Après leur retour, les trois collègues reçoivent un long texto, très à charge de la part de la mariée. "Sans doute sous l'influence de sa sœur, elle s'en prenait à chacune de nous, nommément. Du délire !", décrit Marion, encore choquée par le message. Après réflexion, les trois collègues décident d'annoncer à Chloé qu'elles préfèrent ne pas venir à son mariage. Cette dernière les remercie. "Elle est allée jusqu'à nous dire : 'C'est la meilleure décision que vous ayez prise.'"

Quand le strip-tease tourne court 

Il y a dix ans, quelques mois avant son mariage, Clémence l'avait pourtant bien précisé : elle ne voulait pas de strip-teaseur à son enterrement de vie de jeune fille. "Mais sa meilleure amie a quand même voulu lui faire la surprise", raconte Joséphine, la sœur de la mariée. "Son boulanger faisait des extras en tant que strip-teaseur", précise-t-elle en riant.

Vers 15 heures, alors que le groupe de copines enchaîne les verres de vodka déguisées en marins, on sonne à la porte. Un jeune homme bodybuildé, vêtu d'un string vert fluo débarque au milieu de l'assemblée sérieusement éméchée. Il menotte la mariée et commence son show, toujours vêtu de ses chaussettes qu'il avait oublié de retirer. "C'était assez trash : il mimait des actes sexuels et se collait un peu trop à ma sœur", décrit Joséphine, encore un peu choquée par la scène. "Je m'interpose entre eux pour libérer ma sœur. Il recule et commence à simuler des actes sexuels contre le mur du salon : c'était très gênant." 

Au bout de quelques minutes, le boulanger culturiste tombe par terre, victime d'un malaise. Il gît à terre, inconscient, "la langue pendante", précise Joséphine. 

Nous, bourrées, on était mortes de rire. Surtout que ma sœur était toujours menottée à la chaise. Heureusement, on a vite trouvé les clefs.

Joséphine

à franceinfo

Les pompiers arrivent rapidement pour secourir le malheureux et repassent une heure après pour partager un verre avec la petite assemblée. Joséphine en rit encore : "Grâce au strip-teaseur, on a terminé la soirée dans la caserne des pompiers à faire la fête. On se souviendra toute notre vie de cette journée."

Quand la mariée arrive titubante à la cérémonie

Les entreprises spécialisées dans les enterrements de vie de célibataire le conseillent : il faut absolument éviter d'organiser ce rituel à une date trop proche du mariage pour laisser le temps aux futurs époux de se reposer avant les noces. Un conseil qu'Emmanuelle aurait peut-être dû mettre en application il y a plus de trente ans, quand une amie, future mariée, l'appelle à la rescousse. "Elle n'avait que 21 ans. C'était une fêtarde. La veille de son mariage avec un garçon bourgeois, d'un milieu très différent du sien, elle a paniqué et nous a suppliées, mes copines et moi, de passer chez elle boire un verre." 

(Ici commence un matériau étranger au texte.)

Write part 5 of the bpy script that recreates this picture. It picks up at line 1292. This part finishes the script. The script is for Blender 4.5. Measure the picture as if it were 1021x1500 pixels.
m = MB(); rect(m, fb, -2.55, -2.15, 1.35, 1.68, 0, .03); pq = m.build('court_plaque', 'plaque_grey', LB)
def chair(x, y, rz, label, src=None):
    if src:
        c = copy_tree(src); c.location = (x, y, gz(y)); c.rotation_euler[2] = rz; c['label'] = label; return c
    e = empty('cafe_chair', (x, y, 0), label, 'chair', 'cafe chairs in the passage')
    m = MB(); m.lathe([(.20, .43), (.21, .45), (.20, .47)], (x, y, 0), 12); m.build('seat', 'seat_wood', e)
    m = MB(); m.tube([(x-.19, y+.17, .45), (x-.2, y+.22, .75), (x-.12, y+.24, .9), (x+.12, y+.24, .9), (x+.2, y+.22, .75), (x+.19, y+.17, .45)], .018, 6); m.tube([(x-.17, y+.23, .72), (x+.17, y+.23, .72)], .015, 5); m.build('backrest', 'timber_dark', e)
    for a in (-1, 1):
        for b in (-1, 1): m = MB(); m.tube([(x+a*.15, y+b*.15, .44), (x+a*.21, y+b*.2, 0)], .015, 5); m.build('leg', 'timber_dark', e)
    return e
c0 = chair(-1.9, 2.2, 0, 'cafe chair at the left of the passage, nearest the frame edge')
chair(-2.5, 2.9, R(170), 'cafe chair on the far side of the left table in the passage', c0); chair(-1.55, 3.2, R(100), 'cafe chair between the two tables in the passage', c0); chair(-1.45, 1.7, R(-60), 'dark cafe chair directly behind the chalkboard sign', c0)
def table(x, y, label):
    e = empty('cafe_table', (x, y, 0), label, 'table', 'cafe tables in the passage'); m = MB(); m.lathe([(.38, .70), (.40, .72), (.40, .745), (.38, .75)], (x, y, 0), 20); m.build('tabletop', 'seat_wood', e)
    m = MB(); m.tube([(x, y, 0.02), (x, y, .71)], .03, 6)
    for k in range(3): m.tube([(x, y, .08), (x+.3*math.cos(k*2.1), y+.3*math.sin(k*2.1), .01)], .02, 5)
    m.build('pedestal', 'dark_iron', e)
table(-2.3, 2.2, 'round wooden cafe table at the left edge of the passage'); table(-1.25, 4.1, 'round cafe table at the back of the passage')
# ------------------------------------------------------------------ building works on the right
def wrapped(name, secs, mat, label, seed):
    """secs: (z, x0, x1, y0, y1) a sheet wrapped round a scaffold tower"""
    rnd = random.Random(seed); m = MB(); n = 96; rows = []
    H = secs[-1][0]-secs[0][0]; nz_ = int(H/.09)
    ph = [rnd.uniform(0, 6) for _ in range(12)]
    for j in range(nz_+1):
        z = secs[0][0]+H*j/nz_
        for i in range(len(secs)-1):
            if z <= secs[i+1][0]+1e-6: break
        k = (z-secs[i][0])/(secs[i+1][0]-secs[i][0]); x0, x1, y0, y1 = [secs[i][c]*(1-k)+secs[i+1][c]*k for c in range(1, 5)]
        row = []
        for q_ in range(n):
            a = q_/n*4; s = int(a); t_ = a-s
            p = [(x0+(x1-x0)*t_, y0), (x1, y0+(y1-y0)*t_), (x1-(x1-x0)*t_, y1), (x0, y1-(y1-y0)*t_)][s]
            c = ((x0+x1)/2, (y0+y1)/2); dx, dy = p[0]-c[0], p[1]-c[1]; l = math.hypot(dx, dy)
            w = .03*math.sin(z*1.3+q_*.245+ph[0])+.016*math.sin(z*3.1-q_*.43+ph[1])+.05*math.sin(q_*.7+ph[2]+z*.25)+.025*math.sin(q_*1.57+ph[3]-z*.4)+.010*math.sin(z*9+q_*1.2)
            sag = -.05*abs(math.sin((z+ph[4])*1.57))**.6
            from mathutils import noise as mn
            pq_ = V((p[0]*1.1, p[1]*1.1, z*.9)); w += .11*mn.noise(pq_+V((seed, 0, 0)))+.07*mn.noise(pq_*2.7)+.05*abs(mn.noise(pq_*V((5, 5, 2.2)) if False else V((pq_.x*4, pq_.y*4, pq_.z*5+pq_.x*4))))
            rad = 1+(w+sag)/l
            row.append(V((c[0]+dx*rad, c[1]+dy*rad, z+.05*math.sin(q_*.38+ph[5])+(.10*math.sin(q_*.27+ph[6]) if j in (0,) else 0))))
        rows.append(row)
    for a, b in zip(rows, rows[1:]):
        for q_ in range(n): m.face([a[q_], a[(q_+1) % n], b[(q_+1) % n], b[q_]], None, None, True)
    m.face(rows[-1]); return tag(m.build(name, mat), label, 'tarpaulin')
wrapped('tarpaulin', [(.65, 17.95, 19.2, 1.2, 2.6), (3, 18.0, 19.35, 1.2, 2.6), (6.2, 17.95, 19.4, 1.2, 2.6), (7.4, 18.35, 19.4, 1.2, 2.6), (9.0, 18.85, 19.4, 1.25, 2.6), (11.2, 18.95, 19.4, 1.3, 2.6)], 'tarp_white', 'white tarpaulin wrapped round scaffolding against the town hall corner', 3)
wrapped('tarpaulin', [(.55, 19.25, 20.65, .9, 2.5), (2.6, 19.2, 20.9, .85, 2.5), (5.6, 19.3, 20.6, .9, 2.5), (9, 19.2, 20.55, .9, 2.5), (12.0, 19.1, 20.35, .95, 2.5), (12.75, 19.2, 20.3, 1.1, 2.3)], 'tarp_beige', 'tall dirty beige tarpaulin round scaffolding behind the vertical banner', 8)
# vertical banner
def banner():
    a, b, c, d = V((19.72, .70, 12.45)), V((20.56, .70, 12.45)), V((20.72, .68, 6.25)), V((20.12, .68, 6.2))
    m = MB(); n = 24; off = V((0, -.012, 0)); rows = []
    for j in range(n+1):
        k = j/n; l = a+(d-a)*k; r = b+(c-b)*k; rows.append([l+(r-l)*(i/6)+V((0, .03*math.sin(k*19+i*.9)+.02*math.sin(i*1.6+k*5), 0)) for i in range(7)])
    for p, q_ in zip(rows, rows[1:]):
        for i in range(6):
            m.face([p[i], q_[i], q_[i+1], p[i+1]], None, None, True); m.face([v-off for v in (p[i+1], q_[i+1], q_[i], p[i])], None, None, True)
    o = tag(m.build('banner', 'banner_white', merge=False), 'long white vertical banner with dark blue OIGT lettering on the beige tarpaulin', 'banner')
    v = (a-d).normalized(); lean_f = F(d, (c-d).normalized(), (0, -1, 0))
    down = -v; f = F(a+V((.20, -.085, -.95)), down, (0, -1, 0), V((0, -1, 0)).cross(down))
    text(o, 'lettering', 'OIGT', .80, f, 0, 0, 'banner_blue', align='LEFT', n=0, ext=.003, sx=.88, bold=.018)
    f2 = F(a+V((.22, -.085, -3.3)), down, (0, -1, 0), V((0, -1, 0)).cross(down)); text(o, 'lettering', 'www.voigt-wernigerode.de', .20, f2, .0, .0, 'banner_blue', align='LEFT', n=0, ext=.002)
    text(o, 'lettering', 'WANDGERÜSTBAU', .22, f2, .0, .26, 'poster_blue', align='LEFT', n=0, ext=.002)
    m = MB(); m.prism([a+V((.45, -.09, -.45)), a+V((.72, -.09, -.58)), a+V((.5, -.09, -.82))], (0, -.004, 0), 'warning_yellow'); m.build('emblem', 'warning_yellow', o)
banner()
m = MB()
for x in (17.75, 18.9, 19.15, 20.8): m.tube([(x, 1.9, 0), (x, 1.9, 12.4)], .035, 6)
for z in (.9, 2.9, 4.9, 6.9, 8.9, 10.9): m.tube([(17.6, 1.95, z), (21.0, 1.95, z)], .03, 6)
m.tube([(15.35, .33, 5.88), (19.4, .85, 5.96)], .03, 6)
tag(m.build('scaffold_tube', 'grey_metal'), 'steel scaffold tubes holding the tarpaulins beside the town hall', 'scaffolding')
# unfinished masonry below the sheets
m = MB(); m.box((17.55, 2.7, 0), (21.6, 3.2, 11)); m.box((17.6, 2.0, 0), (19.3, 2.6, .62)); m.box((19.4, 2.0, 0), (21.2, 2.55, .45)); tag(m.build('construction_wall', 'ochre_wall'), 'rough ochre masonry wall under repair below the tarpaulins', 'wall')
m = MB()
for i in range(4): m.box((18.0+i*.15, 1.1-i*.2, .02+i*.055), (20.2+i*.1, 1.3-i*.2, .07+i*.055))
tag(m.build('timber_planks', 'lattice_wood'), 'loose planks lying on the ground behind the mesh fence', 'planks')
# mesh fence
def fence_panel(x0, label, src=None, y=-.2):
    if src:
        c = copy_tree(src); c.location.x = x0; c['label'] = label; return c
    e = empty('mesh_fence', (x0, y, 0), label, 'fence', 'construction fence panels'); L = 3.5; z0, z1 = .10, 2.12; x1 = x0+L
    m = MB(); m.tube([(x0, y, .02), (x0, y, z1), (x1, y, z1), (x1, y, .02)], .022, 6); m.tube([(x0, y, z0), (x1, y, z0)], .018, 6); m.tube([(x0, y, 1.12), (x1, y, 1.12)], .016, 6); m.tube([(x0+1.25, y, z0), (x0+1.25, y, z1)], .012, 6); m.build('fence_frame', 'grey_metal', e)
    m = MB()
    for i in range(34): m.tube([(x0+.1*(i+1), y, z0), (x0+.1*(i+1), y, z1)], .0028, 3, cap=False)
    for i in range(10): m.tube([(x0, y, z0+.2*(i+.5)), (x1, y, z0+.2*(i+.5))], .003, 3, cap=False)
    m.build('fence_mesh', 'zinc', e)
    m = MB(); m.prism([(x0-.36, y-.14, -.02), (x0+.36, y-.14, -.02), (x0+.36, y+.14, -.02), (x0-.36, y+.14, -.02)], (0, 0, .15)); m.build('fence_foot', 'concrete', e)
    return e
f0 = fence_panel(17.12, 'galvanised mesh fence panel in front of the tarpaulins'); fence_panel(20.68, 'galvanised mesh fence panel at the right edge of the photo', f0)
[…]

Le petit groupe ne se fait pas prier et arrive chez elle dans l'heure qui suit. "Les bouteilles défilent et, vers minuit, on arrête de compter." Passablement avinées, elles poursuivent la soirée sur les Champs-Élysées, refoulées de toutes les boîtes de nuit, tambourinant sur les camions de policiers qui croisent leur route.

Vers 5 heures du matin, la moins perchée d'entre nous réalise la gravité de la situation : le mariage a lieu quelques heures plus tard. Et la mariée est dans un état pitoyable.

Emmanuelle

à franceinfo

Une fois rentrées, les amies tentent de réveiller la future épouse qui se trouve alors dans un semi-coma. "Après une douche froide, elle finit par émerger en vomissant comme pas possible." La famille de la mariée arrive en plein désastre : "Sa mère pique une crise de nerfs. C'était l'apocalypse. On aide mon amie à enfiler sa robe, on la maquille tant bien que mal et on la met dans la voiture, vers 9 heures, direction l'église."

La journée défile très lentement pour les amies qui tentent de rester dignes, malgré leur gueule de bois. "Les parents du marié nous massacraient du regard." Arrive l'heure du dîner et le flegme du groupe s'évapore : "Les plats s'enchaînaient. Une de nous a couru aux toilettes. Les autres verdissaient. On voyait la mariée picorer dans son assiette avec des haut-le-cœur." 

Cette dernière, qui était jusqu'ici parvenue à se contenir, craque au moment de l'ouverture du bal. Alors que tous les regards sont braqués sur elle, la jeune épouse quitte la piste de danse et s'enfuit en courant vers les toilettes. Ses amies en profitent pour filer discrètement. Emmanuelle et ses amies n'ont plus jamais donné de nouvelles à la mariée. "Je ne l'ai recroisée que des années plus tard dans la rue et je l'ai à peine reconnue : elle était devenue une vraie BCBG."